Aktualności

Informacja

Strona znajduje się w archiwum.

13-latek z marihuaną w majtkach

Data publikacji 16.06.2008

W sobotnie popołudnie dzielnicowy z Płocka, mł. asp. Piotr Adamkowicz, był już po służbie. Nagle dostał informację, że w pobliżu miejsca w którym teraz jest, młodzi ludzie mogą mieć narkotyki. Policjant najpierw chwilę obserwował chłopaków, a potem zatrzymał ich. Dziś jednego z nich przesłuchał prokurator i przedstawił mu zarzuty.

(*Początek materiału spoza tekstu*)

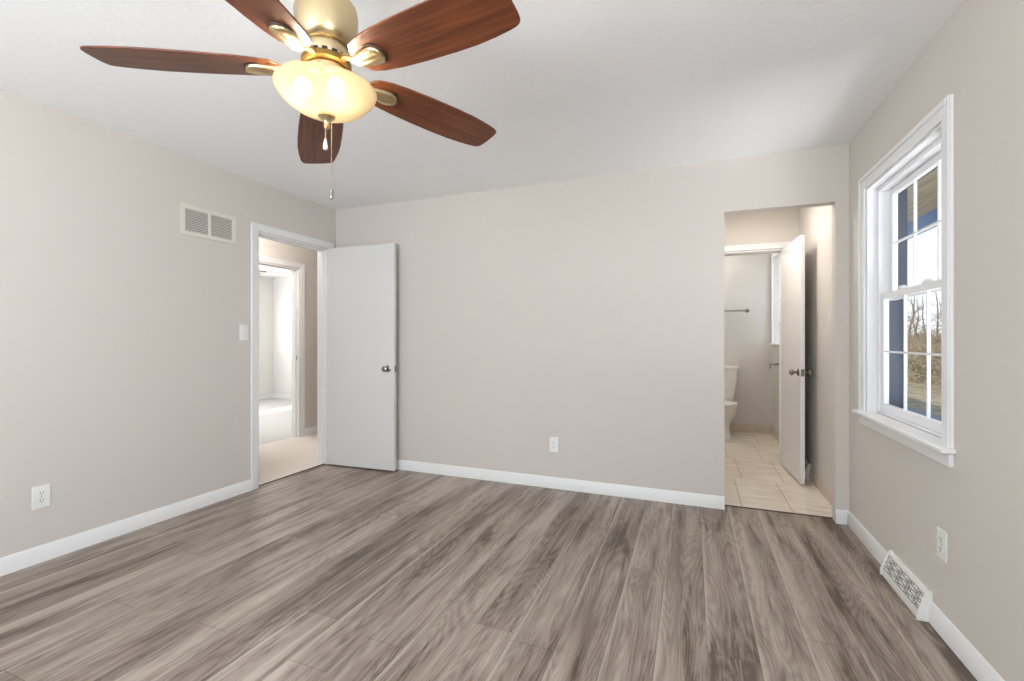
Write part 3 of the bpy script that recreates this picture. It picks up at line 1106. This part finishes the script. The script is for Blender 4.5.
e = tag(empty('toilet_paper_holder', (XR, 6.02, .90), R(-90)), 'dark nickel hooked paper holder on the bathroom right wall', 'toilet paper holder')
MB().lathe([(0, 0), (.026, 0), (.026, .006), (.012, .014), (.010, .05), (0, .052)], 18, Matrix.Rotation(R(90), 4, 'X')).build('wall_post', M['nickel'], e)
MB().tube([(0, -.05, 0), (0, -.062, -.001), (-.15, -.075, -.001), (-.165, -.076, -.006), (-.17, -.076, -.02), (-.168, -.076, -.06)], .008, 10).build('hook_arm', M['nickel'], e)

# ------------------------------------------------------------------ porch outside the window
structure(MB().box(WX1, 2.32, -1.5, 14, 2.462, 2.50).build('porch_soffit', M['soffit'], smooth=False))
structure(MB().box(2.20, 2.32, -1.5, 14, 2.341, 2.462).build('porch_beam', M['navy'], smooth=False))
# ground rising to a wooded bank
random.seed(4)


def ground_z(x, y):
    d = max(0.0, math.hypot(x - 1, (y - 3) * .55) - 3.0)
    return -.30 + .012 * d + .12 * noise.noise(Vector((x * .35, y * .35, 1.7))) * min(1, d)


mb = MB()
nx, ny = 46, 60
vs = [[None] * (ny + 1) for _ in range(nx + 1)]
for i in range(nx + 1):
    for j in range(ny + 1):
        x = WX1 + .02 + 90 * (i / nx) ** 1.6
        y = -12 + 150 * j / ny
        vs[i][j] = mb.bm.verts.new((x, y, ground_z(x, y)))
for i in range(nx):
    for j in range(ny):
        mb.bm.faces.new((vs[i][j], vs[i + 1][j], vs[i + 1][j + 1], vs[i][j + 1]))
structure(mb.build('ground', M['leaf_litter']))


def bare_tree(x, y, h, seed, label):
    rnd = random.Random(seed)
    e = tag(empty('bare_tree', (x, y, ground_z(x, y) - .05)), label, 'tree', 'bare trees on the bank outside')
    tr, br = MB(), MB()
    lean = Vector((rnd.uniform(-.08, .08), rnd.uniform(-.08, .08), 1))
    pts = [lean * (h * t) + Vector((rnd.uniform(-.1, .1), rnd.uniform(-.1, .1), 0)) * t * 2 for t in (0, .2, .4, .6, .8, 1)]
    r0 = h * .017
    tr.tube(pts, [r0 * (1 - .8 * t) for t in (0, .2, .4, .6, .8, 1)], 7)

    def branch(p, d, l, r, lev):
        q = [p]
        for k in range(3):
            d = (d + Vector((rnd.uniform(-.3, .3), rnd.uniform(-.3, .3), rnd.uniform(-.12, .25)))).normalized()
            q.append(q[-1] + d * l / 3)
        br.tube(q, [r, r * .75, r * .5, r * .25], 4)
        if lev:
            for k in range(4):
                a = rnd.choice(q[1:])
                dd = (d + Vector((rnd.uniform(-1, 1), rnd.uniform(-1, 1), rnd.uniform(-.3, .8)))).normalized()
                branch(a, dd, l * .55, r * .5, lev - 1)
    for k in range(15):
        t = rnd.uniform(.12, .98)
        i = min(4, int(t * 5))
        p = pts[i].lerp(pts[i + 1], t * 5 - i)
        a = rnd.uniform(0, 2 * PI)
        branch(p, Vector((math.cos(a), math.sin(a), rnd.uniform(.1, .9))).normalized(), h * rnd.uniform(.12, .24) * (1.15 - .6 * t), r0 * .45 * (1.1 - t), 2)
    tr.build('trunk', M['bark'], e)
    br.build('branches', M['bark'], e)
    return e


TREE_LABEL = 'bare winter tree in the brown woodland seen through the bedroom window'
rnd = random.Random(21)
kinds = []
for k in range(18):
    x = 8.5 + k * .95
    y = x * (2.15 + 1.25 * ((k * .618) % 1.0))
    if k < 5:
        t = bare_tree(x, y, 4.4, 100 + k, TREE_LABEL)
        kinds.append(t)
    else:
        t = copy_tree(kinds[k % 5])
        t.location = (x, y, ground_z(x, y) - .05)
    sc_ = (.72 + .05 * k) * rnd.uniform(.8, 1.1)
    t.scale = (sc_, sc_, sc_)
    t.rotation_euler = (0, 0, rnd.uniform(0, 6.28))

# tangled undergrowth between the trees
rnd = random.Random(9)
mb = MB()
for i in range(4200):
    x = rnd.uniform(6.5, 24)
    y = x * rnd.uniform(2.0, 3.6)
    z = ground_z(x, y)
    a = rnd.uniform(0, 2 * PI)
    l = rnd.uniform(.6, 1.3) + x * .10
    d = Vector((math.cos(a) * .7, math.sin(a) * .7, rnd.uniform(.35, 1.0)))
    p = Vector((x, y, z))
    mid = p + d * l * .5 + Vector((rnd.uniform(-.15, .15), rnd.uniform(-.15, .15), 0))
    mb.tube([p, mid, p + d * l + Vector((rnd.uniform(-.4, .4), rnd.uniform(-.4, .4), -.2 * l))], [.017, .012, .005], 3)
tag(mb.build('undergrowth', M['brush']), 'tangled dry brush covering the bank outside the window', 'undergrowth', kind='stuff')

Zanim funkcjonariusz zatrzymał młodych chłopców, przez chwilę przyglądał się co robią. Zaobserwował, jak młodzieńcy przesypują zielony susz z torebki do torebki. W tym momencie było jasne, że musi wkroczyć do akcji. Chłopcy byli wyraźnie zaskoczeni, kiedy nagle wyrósł przed nimi mężczyzna bez munduru, ale za to ze służbową policyjną legitymacją. Bez słowa sprzeciwu wyciągali, co mieli w kieszeniach. Jak się okazało, starszy z nich miał 18 lat, a młodszy zaledwie 13. Funkcjonariusz kazał im pokazać to, co mają przy sobie. Wtedy 13-latek zaczął się dziwnie zachowywać – jakby próbował coś schować w odzieży. Pytany przez dzielnicowego, co próbuje ukryć, zaczął się wymigiwać, że nic nie ma, że to co miał już oddał. Widząc, że policjant jest nieugięty, wyciągnął woreczek z suszem skrywany…w majtkach.

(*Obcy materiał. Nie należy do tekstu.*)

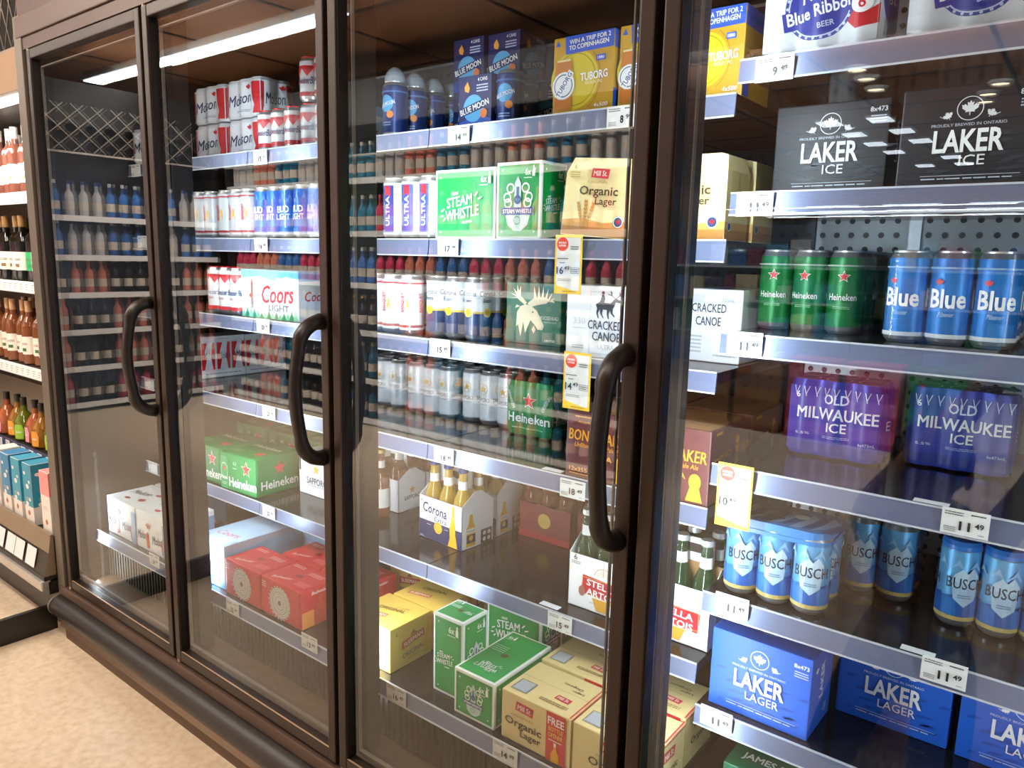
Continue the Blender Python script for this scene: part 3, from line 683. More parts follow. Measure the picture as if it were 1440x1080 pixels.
def steam_emblem(q, u, v, k):
    q.poly([(u - .030 * k, v - .016 * k), (u + .030 * k, v - .016 * k), (u + .022 * k, v - .042 * k), (u + .008 * k, v - .052 * k), (u - .008 * k, v - .052 * k), (u - .022 * k, v - .042 * k)], '#BFD8D0')
    for sx, dy in ((-1, 0), (1, 0), (-.7, .016), (.7, .016), (-.9, -.01), (.9, -.01)): q.ring(u + sx * .024 * k, v + .006 * k + dy * k, .006 * k, .009 * k, '#E4F0E8', 1, 14)
    q.poly([(u - .008 * k, v - .012 * k), (u + .008 * k, v - .012 * k), (u + .007 * k, v + .030 * k), (u, v + .042 * k), (u - .007 * k, v + .030 * k)], '#C9D2D8'); q.rect(u - .003 * k, v - .006 * k, u + .003 * k, v + .024 * k, '#4C6B8A'); q.ring(u, v + .002 * k, .004 * k, .008 * k, '#39508A', 1, 14)
    q.para(u, v - .018 * k, .072 * k, .013 * k, '#2C4F86', 0); q.text('STEAM WHISTLE', u, v - .018 * k, .064 * k, .007 * k, WHITE, .03); q.ring(u, v - .034 * k, .006 * k, .0075 * k, '#5C8A78', 1, 14)
def b_steam(w, d, h, front='script', side='emblem'):
    def make():
        G = '#0B9A48'; mb, f, r, l, t = carton(w, d, h, '#EEF2EE')
        for q, a, b_ in ((f, w / 2, h), (r, d / 2, h), (l, d / 2, h)):
            q.rect(-a + .006, .007, a - .006, b_ - .007, G); q.frame(-a + .010, .011, a - .010, b_ - .011, .0010, '#0A6A34')
            for u in (-a + .017, a - .017): q.star(u, .018, .003, WHITE); q.star(u, b_ - .018, .003, WHITE)
        t.rect(-w / 2 + .006, -d / 2 + .006, w / 2 - .006, d / 2 - .006, G)
        for q, st, a, b_ in ((f, front, w, h), (r, side, d, h), (l, side, d, h)):
            k = min(a / .125, b_ / .085)
            if st == 'script': steam_logo(q, -.01, b_ * .46, min(a / .155, b_ / .085), WHITE, .14); steam_six(q, a / 2 - .032, b_ - .026, min(1, b_ / .12))
            else: steam_emblem(q, 0, b_ * .50, min(a / .095, b_ / .135)); steam_six(q, a / 2 - .034, b_ - .024, .9)
        t.disc(0, .0, min(w, d) * .085, '#5A4A2C', .8); rot = PI / 2 + PI if d > w else PI
        k = min(max(w, d) / .2, min(w, d) / .11) * .72
        c, s_ = (0, -d * .28) if d > w else (w * .26, 0)
        steam_logo(t, c, s_ if d > w else 0, k * .8, WHITE, PI if d > w else PI); steam_six(t, -w * .3, d * .34, .7)
        for i in range(4): t.line((-w * .38, d * (.02 + .035 * i)), (-w * .38 + w * .34, d * (.02 + .035 * i)), .0018, '#BFE6CC')
        return mb
    return make
def mill_plate(q, u, v, w, rot=0): q.para(u, v, w, w * .46, '#C52A3C', .04, rot - .06); q.text('Mill St.', u, v, w * .78, w * .26, '#F6E7D6', .02, .1, rot)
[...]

Chłopcy próbowali wmówić policjantowi, że ten woreczek nie należy do ich, że go znaleźli. Na miejsce przyjechali policjanci z sekcji patrolowo-interwencyjnej, wylegitymowali delikwentów i odwieźli do komisariatu. Policjanci przesłuchali chłopców. 13-latek zeznał, że to starszy kolega namawiał go do zażywania narkotyków i że od lutego za jego namową wziął już cztery czy pięć razy marihuanę. Zawsze narkotyk miał właśnie od niego.

Starszy z chłopaków trafił do policyjnego aresztu, młodszy – do policyjnej izby dziecka. Dziś 18-latka przysłuchał prokurator. Postawiono mu zarzut z ustawy o przeciwdziałaniu narkomanii, zagrożony karą pozbawienia wolności od 6 miesięcy do 8 lat. Ponieważ przyznał się do wszystkiego, prokurator zastosował wobec niego dozór policyjny. Chłopak ma się stawiać w komisariacie dwa razy w tygodniu. O losie 13-latka zadecyduje sąd dla nieletnich.